Dies heizt die ohnehin bestehenden regionalen Spannungen in Großbritannien weiter an. Vor allem die in Schottland regierende SNP drängt auf ein neues Unabhängigkeitsreferendum oder zumindest auf eine Sonderlösung mit der EU. Die Nordiren fürchten eine Verhärtung der Grenze zur Republik Irland und damit einen Rückschlag im Friedensprozess.
Die zweite Bruchlinie verläuft demografisch zwischen Jung und Alt. Während die 18- bis 25-jährigen Wähler zu über 70 Prozent für den Verbleib in der EU gestimmt haben, votierten die über 60-Jährigen zu 60 Prozent für den Brexit.
Besonders brisant ist aber die dritte Bruchlinie, die sich entlang sozialer Schichten zieht. So haben Briten ohne formelle Ausbildung und mit geringerem Einkommen überproportional häufig für den Austritt gestimmt, während die gut ausgebildete Elite der Universitätsstädte und von London deutlich für den Verbleib votiert hat. Das Brexit-Votum war damit auch ein Misstrauensvotum gegen die britische Elite.

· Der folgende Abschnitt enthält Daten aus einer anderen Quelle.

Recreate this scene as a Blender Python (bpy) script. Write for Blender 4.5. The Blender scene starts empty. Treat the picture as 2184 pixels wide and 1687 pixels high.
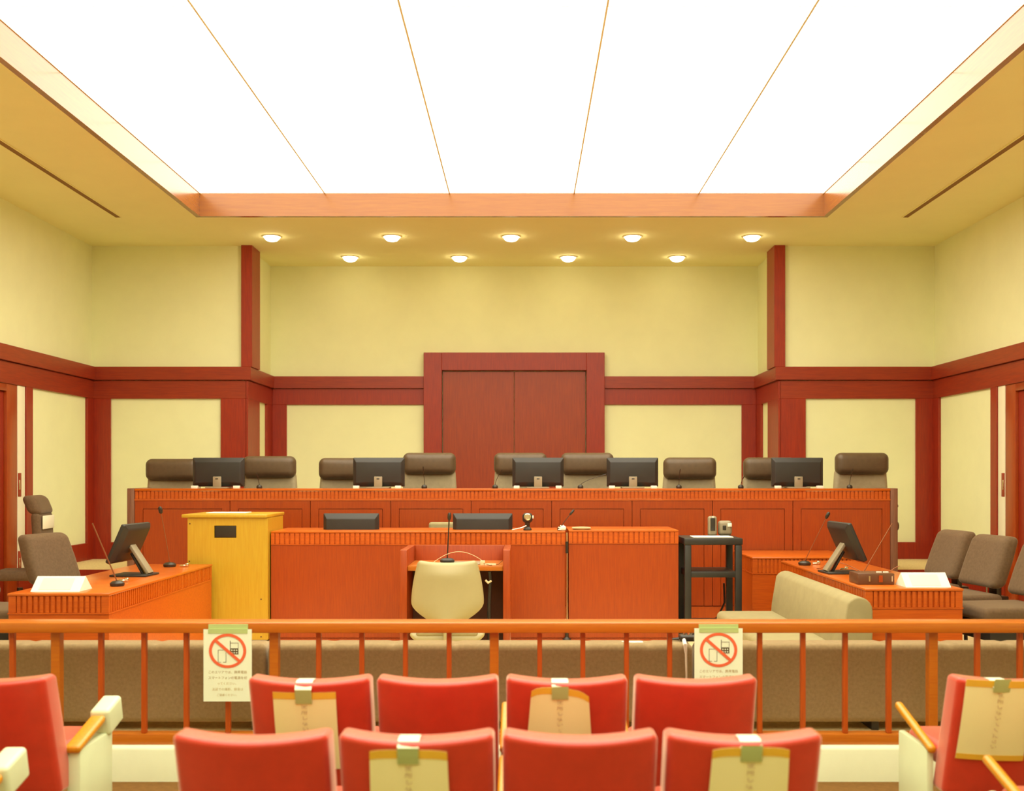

Ein klares, unklares Mandat
Das Referendum hat der neuen britischen Regierung unter Theresa May ein hochkomplexes Mandat zum Brexit erteilt. Auf der einen Seite ist es ein klarer, unzweideutiger Auftrag, das Vereinigte Königreich aus der EU zu führen. Mit knapp 52 Prozent haben über 17 Millionen Briten für den Brexit gestimmt, das sind vier Millionen Stimmen mehr, als Margaret Thatcher und Tony Blair bei ihren jeweils höchsten Wahlsiegen erhalten haben. Die demokratische Legitimität und politische Verbindlichkeit des Referendums wird deshalb im Vereinigten Königreich auch von der Opposition weitgehend akzeptiert. Aufgrund des klaren demokratischen Mandats wird der Brexit nicht rückgängig gemacht werden.